[Items]
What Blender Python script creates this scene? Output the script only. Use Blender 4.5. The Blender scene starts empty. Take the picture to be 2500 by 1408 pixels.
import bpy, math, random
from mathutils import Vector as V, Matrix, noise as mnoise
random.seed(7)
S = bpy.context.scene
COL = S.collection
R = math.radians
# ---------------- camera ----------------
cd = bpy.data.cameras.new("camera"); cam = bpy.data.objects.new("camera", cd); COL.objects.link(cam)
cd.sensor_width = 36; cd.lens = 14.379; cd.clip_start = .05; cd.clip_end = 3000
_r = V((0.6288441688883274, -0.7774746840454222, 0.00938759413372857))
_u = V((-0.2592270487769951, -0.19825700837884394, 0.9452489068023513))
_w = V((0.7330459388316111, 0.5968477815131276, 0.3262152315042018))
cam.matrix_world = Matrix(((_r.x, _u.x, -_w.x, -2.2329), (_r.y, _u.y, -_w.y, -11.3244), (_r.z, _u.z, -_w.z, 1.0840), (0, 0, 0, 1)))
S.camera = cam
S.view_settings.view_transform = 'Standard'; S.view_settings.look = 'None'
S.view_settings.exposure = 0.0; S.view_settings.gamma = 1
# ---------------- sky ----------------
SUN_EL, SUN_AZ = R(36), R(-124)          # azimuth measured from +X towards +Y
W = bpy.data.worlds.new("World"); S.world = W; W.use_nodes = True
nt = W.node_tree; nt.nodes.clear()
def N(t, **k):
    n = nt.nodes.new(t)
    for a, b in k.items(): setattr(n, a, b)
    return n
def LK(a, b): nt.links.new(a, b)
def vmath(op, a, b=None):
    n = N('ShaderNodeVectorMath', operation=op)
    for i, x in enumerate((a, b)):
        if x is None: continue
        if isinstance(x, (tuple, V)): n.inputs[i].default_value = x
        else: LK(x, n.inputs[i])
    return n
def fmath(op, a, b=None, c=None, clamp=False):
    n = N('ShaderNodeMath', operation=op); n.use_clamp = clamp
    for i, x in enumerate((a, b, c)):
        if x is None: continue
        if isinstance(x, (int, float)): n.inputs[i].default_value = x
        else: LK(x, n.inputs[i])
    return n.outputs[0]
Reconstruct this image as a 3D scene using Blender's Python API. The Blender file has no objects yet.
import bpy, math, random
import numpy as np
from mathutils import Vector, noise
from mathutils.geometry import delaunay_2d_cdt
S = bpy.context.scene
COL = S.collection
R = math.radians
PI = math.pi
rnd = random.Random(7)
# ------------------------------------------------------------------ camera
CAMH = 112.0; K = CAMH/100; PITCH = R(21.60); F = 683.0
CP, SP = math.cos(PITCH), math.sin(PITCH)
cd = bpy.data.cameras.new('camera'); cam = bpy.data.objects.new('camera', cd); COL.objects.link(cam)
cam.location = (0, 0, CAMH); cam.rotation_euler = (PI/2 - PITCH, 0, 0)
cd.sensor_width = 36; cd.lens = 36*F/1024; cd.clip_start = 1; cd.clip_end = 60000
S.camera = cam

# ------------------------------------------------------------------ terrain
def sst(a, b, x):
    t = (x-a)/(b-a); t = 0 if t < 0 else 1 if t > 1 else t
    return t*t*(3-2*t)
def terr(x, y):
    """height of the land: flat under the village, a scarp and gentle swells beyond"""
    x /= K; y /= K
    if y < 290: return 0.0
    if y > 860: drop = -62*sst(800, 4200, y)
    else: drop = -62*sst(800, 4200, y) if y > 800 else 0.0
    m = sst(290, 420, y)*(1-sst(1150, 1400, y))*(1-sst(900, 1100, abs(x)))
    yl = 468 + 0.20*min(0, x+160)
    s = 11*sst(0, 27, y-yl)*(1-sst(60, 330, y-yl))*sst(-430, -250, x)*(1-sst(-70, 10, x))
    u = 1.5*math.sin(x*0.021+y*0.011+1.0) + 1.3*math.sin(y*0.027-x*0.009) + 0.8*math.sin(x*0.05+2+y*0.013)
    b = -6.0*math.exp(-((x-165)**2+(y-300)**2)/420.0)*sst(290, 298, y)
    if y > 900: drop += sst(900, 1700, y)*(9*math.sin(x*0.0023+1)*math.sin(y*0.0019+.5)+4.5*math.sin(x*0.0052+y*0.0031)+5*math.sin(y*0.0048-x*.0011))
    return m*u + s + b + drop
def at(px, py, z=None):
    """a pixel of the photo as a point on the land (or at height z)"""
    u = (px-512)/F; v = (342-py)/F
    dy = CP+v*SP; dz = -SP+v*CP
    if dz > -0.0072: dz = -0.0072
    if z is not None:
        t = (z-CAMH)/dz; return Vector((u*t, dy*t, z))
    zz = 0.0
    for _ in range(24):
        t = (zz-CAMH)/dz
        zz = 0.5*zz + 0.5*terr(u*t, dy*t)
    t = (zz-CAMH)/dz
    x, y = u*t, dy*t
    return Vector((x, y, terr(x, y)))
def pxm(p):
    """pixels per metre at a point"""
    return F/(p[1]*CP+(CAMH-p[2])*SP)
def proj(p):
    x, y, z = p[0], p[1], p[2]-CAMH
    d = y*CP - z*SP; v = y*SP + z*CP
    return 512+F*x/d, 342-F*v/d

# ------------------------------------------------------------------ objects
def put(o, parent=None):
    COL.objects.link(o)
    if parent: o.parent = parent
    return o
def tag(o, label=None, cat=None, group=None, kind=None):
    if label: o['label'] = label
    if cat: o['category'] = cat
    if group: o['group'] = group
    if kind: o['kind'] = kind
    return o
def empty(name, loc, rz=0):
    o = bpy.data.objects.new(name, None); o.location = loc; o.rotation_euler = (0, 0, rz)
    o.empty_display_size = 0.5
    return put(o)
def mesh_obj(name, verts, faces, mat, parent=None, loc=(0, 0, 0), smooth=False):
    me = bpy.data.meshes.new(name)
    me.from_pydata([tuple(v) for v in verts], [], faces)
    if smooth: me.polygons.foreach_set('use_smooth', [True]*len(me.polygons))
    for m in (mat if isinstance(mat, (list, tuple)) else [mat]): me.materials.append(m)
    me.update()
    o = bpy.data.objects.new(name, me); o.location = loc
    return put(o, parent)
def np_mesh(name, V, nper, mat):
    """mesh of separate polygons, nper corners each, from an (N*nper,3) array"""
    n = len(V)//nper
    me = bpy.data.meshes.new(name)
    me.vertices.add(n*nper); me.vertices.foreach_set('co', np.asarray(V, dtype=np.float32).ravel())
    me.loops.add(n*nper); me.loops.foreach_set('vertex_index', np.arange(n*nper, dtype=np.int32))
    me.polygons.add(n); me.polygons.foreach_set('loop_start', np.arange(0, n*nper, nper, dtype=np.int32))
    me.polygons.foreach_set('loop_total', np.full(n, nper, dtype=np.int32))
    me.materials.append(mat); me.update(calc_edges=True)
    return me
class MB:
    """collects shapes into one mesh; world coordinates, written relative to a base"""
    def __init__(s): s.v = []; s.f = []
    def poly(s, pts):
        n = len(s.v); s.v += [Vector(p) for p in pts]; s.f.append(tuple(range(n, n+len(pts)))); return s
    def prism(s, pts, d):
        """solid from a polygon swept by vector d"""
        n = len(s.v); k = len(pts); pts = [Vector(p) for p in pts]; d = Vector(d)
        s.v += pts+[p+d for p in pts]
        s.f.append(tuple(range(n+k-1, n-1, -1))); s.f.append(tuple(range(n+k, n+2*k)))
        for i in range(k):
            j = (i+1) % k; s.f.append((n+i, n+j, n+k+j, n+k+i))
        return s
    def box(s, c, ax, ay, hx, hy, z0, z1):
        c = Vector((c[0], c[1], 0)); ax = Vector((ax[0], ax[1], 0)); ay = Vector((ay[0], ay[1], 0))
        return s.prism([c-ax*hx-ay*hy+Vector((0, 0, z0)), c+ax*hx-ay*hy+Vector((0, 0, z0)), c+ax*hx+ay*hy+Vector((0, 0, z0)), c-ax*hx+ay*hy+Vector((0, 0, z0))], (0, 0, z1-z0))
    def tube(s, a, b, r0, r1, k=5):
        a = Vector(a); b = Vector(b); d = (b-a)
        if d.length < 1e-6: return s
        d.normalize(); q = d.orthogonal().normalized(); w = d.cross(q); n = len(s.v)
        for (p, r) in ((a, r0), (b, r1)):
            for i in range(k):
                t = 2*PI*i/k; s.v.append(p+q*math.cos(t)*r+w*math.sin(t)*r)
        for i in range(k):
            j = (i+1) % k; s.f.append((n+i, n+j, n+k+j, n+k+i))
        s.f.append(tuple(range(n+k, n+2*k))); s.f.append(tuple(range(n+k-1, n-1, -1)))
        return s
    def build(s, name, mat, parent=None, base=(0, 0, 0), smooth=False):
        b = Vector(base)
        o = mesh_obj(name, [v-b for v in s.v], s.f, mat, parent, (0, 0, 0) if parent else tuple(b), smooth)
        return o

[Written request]
Return each full line of the entries that contains the word "scene".

[Exercise response]
What Blender Python script creates this scene? Output the script only. Use Blender 4.5. The Blender scene starts empty. Take the picture to be 2500 by 1408 pixels.
S = bpy.context.scene
Reconstruct this image as a 3D scene using Blender's Python API. The Blender file has no objects yet.
S = bpy.context.scene